Thank you again for your valuable comments!
Best wishes,
Authors
Dear Reviewers,
Thank you for taking the time to review our work and for providing us with valuable feedback. We have carefully considered your comments and have provided our responses.
If you have any further questions or require additional clarification, please kindly let us know.
In particular, we would like to ask Reviewer pJnK and Reviewer qytY if our responses satisfactorily address their concerns.
Thank you again for your valuable input.
Best wishes,
Authors
This submission introduces a framework for Robust Fine-Tuning motivated by the empirical observation of divergent gradient directions for adversarial and natural objectives. This issue is addressed by introducing an architectural change in the form of a newly introduced LoRa branch and a subsequent allocation of trainable parameters to these objectives. An attractive feature of the method is also its efficiency improvement by an automated LR scheduler. In my own view, I would've liked to see more justification for LoRa as a specific choice, given the plethora of other Fine-Tuning methods available, given that the author considered this choice essential to include in the paper title.
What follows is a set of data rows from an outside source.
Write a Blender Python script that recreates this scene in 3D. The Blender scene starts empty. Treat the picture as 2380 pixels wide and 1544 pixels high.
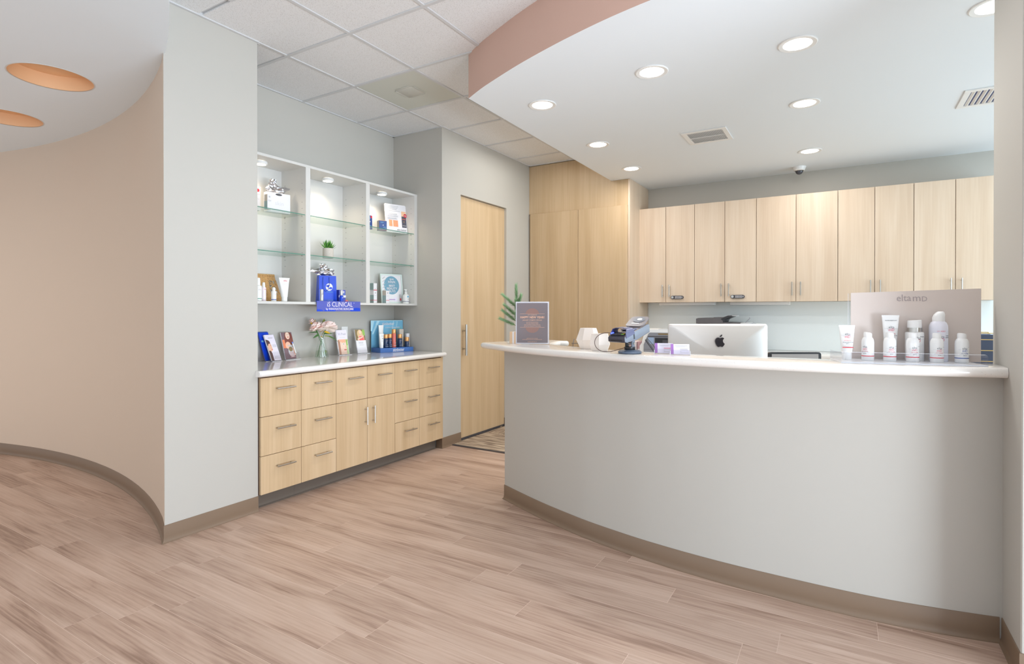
import bpy, bmesh, math, random
from mathutils import Matrix, Vector, Euler
R = math.radians
random.seed(7)
scene = bpy.context.scene
COL = scene.collection

# ---------------------------------------------------------------- camera, world, lights, exposure
cam_d = bpy.data.cameras.new('camera')
cam_d.sensor_width = 36.0
cam_d.lens = 19.4687
cam_d.shift_y = -0.018265
cam_d.clip_start = 0.05
cam = bpy.data.objects.new('camera', cam_d)
cam.location = (0, 0, 1.32)
cam.rotation_euler = (R(90 - 0.252), 0, R(31.007))
COL.objects.link(cam)
scene.camera = cam

scene.view_settings.view_transform = 'Standard'
scene.view_settings.look = 'None'
scene.view_settings.gamma = 1.0
scene.view_settings.use_curve_mapping = False
scene.view_settings.exposure = 0.17
try:
    scene.cycles.max_bounces = 10
    scene.cycles.diffuse_bounces = 6
    scene.cycles.transparent_max_bounces = 24
    scene.cycles.use_denoising = True
    scene.cycles.caustics_reflective = False
    scene.cycles.caustics_refractive = False
except Exception:
    pass

world = bpy.data.worlds.new('daylight')
scene.world = world
world.use_nodes = True
bg = world.node_tree.nodes['Background']
bg.inputs[0].default_value = (0.80, 0.90, 1.0, 1)
bg.inputs[1].default_value = 0.8


def area(name, loc, rot, sx, sy, power, col):
    d = bpy.data.lights.new(name, 'AREA')
    d.shape = 'RECTANGLE'; d.size = sx; d.size_y = sy; d.energy = power; d.color = col
    o = bpy.data.objects.new(name, d); o.location = loc; o.rotation_euler = rot
    COL.objects.link(o)
    return o


# daylight through the shop front behind the camera, and through the staff room window on the right
area('front_window_light', (-2.2, -4.3, 1.30), (R(104), 0, 0), 8.5, 2.2, 36, (0.84, 0.93, 1.0))
area('side_window_light', (3.9, 0.35, 1.25), (R(90), 0, R(90)), 3.7, 2.3, 120, (0.78, 0.89, 1.0))
area('side_window_ceiling_fill', (3.9, 0.45, 0.35), (R(112), 0, R(90)), 3.9, 0.6, 220, (0.78, 0.89, 1.0))  # added upward light to lift the ceilings, besides the window itself
area('staff_window_light', (3.3, 4.7, 1.4), (R(108), 0, R(90)), 3.0, 2.1, 78, (0.70, 0.89, 1.0))
# ceiling area lights without fixtures
area('waiting_room_fill', (-6.3, -1.2, 2.74), (0, 0, 0), 1.6, 1.6, 46, (1.0, 0.86, 0.72))  # added warm fill for the curved wall, no lamp known there
area('entrance_fill', (-0.9, -1.2, 3.04), (0, 0, 0), 1.4, 1.4, 58, (1.0, 0.87, 0.72))  # unseen fill, warmed to tint the counter wall and floor
area('staff_fill', (1.3, 5.0, 2.76), (0, 0, 0), 1.0, 1.6, 9, (0.90, 0.97, 1.0))  # added fill to brighten the back wall under the wall cabinets
area('corridor_lamp', (-2.75, 5.0, 3.04), (0, 0, 0), 0.5, 0.9, 6, (1.0, 0.95, 0.88))

# ---------------------------------------------------------------- materials
MATS = {}


def lin(c):
    out = []
    for v in c[:3]:
        v = v / 255.0
        out.append(v / 12.92 if v <= 0.04045 else ((v + 0.055) / 1.055) ** 2.4)
    return (out[0], out[1], out[2], 1.0)


def pm(name, rgb, rough=0.5, metal=0.0, spec=None, emit=None, es=0.0, coat=0.0):
    if name in MATS:
        return MATS[name]
    m = bpy.data.materials.new(name); m.use_nodes = True
    b = m.node_tree.nodes['Principled BSDF']
    b.inputs['Base Color'].default_value = lin(rgb)
    b.inputs['Roughness'].default_value = rough
    b.inputs['Metallic'].default_value = metal
    if spec is not None: b.inputs['Specular IOR Level'].default_value = spec
    if coat: b.inputs['Coat Weight'].default_value = coat
    if emit is not None:
        b.inputs['Emission Color'].default_value = lin(emit)
        b.inputs['Emission Strength'].default_value = es
    MATS[name] = m
    return m


def nodes_of(m):
    nt = m.node_tree
    return nt, nt.nodes, nt.links, nt.nodes['Principled BSDF']


def ramp(ns, stops):
    r = ns.new('ShaderNodeValToRGB')
    els = r.color_ramp.elements
    while len(els) > 1: els.remove(els[-1])
    els[0].position = stops[0][0]; els[0].color = stops[0][1]
    for p, c in stops[1:]:
        e = els.new(p); e.color = c
    return r


def coords(nt, scale, rnd=0.0, rot=(0, 0, 0)):
    ns, ln = nt.nodes, nt.links
    tc = ns.new('ShaderNodeTexCoord'); mp = ns.new('ShaderNodeMapping')
    mp.inputs['Scale'].default_value = scale
    mp.inputs['Rotation'].default_value = rot
    if rnd:
        oi = ns.new('ShaderNodeObjectInfo'); mu = ns.new('ShaderNodeMath'); mu.operation = 'MULTIPLY'
        mu.inputs[1].default_value = rnd
        ln.new(oi.outputs['Random'], mu.inputs[0])
        cb = ns.new('ShaderNodeCombineXYZ')
        for i in range(3): ln.new(mu.outputs[0], cb.inputs[i])
        ad = ns.new('ShaderNodeVectorMath'); ad.operation = 'ADD'
        ln.new(tc.outputs['Object'], ad.inputs[0]); ln.new(cb.outputs[0], ad.inputs[1])
        ln.new(ad.outputs[0], mp.inputs['Vector'])
    else:
        ln.new(tc.outputs['Object'], mp.inputs['Vector'])
    return mp


def wood(name, a, b, c, scale=(9, 9, 0.55), rough=0.42):
    if name in MATS: return MATS[name]
    m = pm(name, b, rough); nt, ns, ln, bs = nodes_of(m)
    mp = coords(nt, scale, 37.0)
    n1 = ns.new('ShaderNodeTexNoise'); n1.inputs['Scale'].default_value = 1.0
    n1.inputs['Detail'].default_value = 3; n1.inputs['Distortion'].default_value = 0.25
    ln.new(mp.outputs[0], n1.inputs['Vector'])
    mp2 = coords(nt, (scale[0] * 11, scale[1] * 11, scale[2] * 4), 11.0)
    n2 = ns.new('ShaderNodeTexNoise'); n2.inputs['Scale'].default_value = 1.0; n2.inputs['Detail'].default_value = 2
    ln.new(mp2.outputs[0], n2.inputs['Vector'])
    mx = ns.new('ShaderNodeMix'); mx.inputs[0].default_value = 0.32
    ln.new(n1.outputs['Fac'], mx.inputs[2]); ln.new(n2.outputs['Fac'], mx.inputs[3])
    r = ramp(ns, [(0.36, lin(a)), (0.5, lin(b)), (0.64, lin(c))])
    ln.new(mx.outputs[0], r.inputs[0])
    ln.new(r.outputs[0], bs.inputs['Base Color'])
    return m


def plank_mat():
    m = pm('oak_plank', (190, 160, 142), 0.48); nt, ns, ln, bs = nodes_of(m)

    def noise(scale, rnd, detail, dist, k=1.0):
        mp = coords(nt, scale, rnd); n = ns.new('ShaderNodeTexNoise'); n.inputs['Scale'].default_value = k
        n.inputs['Detail'].default_value = detail; n.inputs['Distortion'].default_value = dist
        ln.new(mp.outputs[0], n.inputs['Vector']); return n.outputs['Fac']
    broad = noise((0.9, 6.5, 1.0), 53.0, 5, 1.1, 1.2)
    fine = noise((3.0, 130, 1.0), 17.0, 3, 0.5)
    mp = coords(nt, (0.55, 4.0, 1.0), 31.0)
    wv = ns.new('ShaderNodeTexWave'); wv.bands_direction = 'Y'; wv.inputs['Scale'].default_value = 3.2
    wv.inputs['Distortion'].default_value = 7.5; wv.inputs['Detail'].default_value = 3; wv.inputs['Detail Scale'].default_value = 1.6
    ln.new(mp.outputs[0], wv.inputs['Vector'])
    m1 = ns.new('ShaderNodeMix'); m1.inputs[0].default_value = 0.30; ln.new(broad, m1.inputs[2]); ln.new(fine, m1.inputs[3])
    m2 = ns.new('ShaderNodeMix'); m2.inputs[0].default_value = 0.055; ln.new(m1.outputs[0], m2.inputs[2]); ln.new(wv.outputs['Fac'], m2.inputs[3])
    r = ramp(ns, [(0.34, lin((150, 122, 106))), (0.44, lin((179, 151, 134))), (0.53, lin((193, 166, 149))), (0.66, lin((204, 179, 163)))])
    ln.new(m2.outputs[0], r.inputs[0])
    oi = ns.new('ShaderNodeObjectInfo'); mr = ns.new('ShaderNodeMapRange')
    mr.inputs[3].default_value = 0.955; mr.inputs[4].default_value = 1.045
    ln.new(oi.outputs['Random'], mr.inputs[0])
    mu = ns.new('ShaderNodeVectorMath'); mu.operation = 'SCALE'
    ln.new(r.outputs[0], mu.inputs[0]); ln.new(mr.outputs[0], mu.inputs['Scale'])
    ln.new(mu.outputs[0], bs.inputs['Base Color'])
    return m


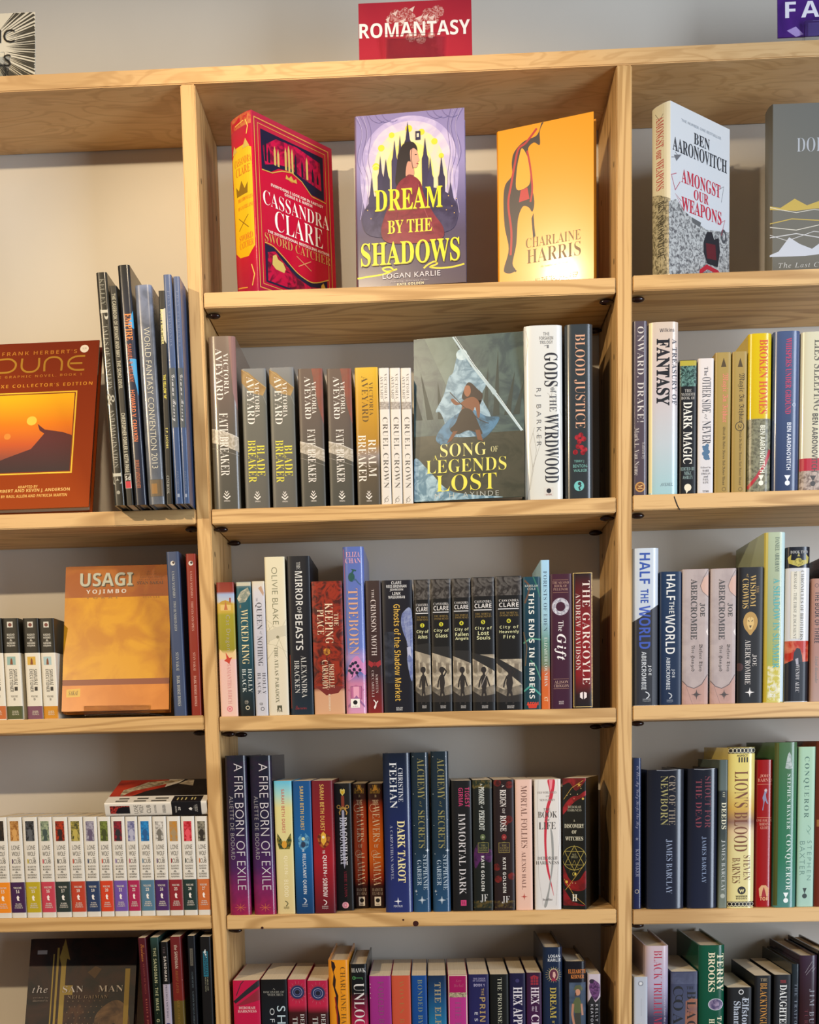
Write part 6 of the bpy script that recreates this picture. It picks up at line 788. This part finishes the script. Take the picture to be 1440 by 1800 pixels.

The authors have done their utmost to respond to each reviewer, both providing concrete evidence for specific choices but also engaging and, on occasion, accepting relevant feedback (e.g. discussion around parameter-free formulation, which I agree with). As a result, I believe that the revised manuscript has improved and is deserving of acceptance at ICLR.
为何不给更高分
Overall, I feel that a borderline score by 3/4 of reviewers would not have warranted a spotlight or oral recommendation. Personally, given its relative importance to this paper (literally in the title), I would've also liked to see more justification for LoRa as a parameter-efficient Fine-tuning method, given the plethora of other options.
为何不给更低分
Among all reviewers, qytY is the only reviewer suggesting a rating slightly below the acceptance threshold. Reviewer qytY has regretfully not responded to the author's comments, which have at least partially addressed some of the criticism. As a result, I somewhat down-weighted the contribution of this reviewer's score in making my decision. As there is at least one reviewer with a high score, I'm happy for this to push the paper over the acceptance threshold, as this suggests a chance for positive feedback, at least from a subset of the ML community.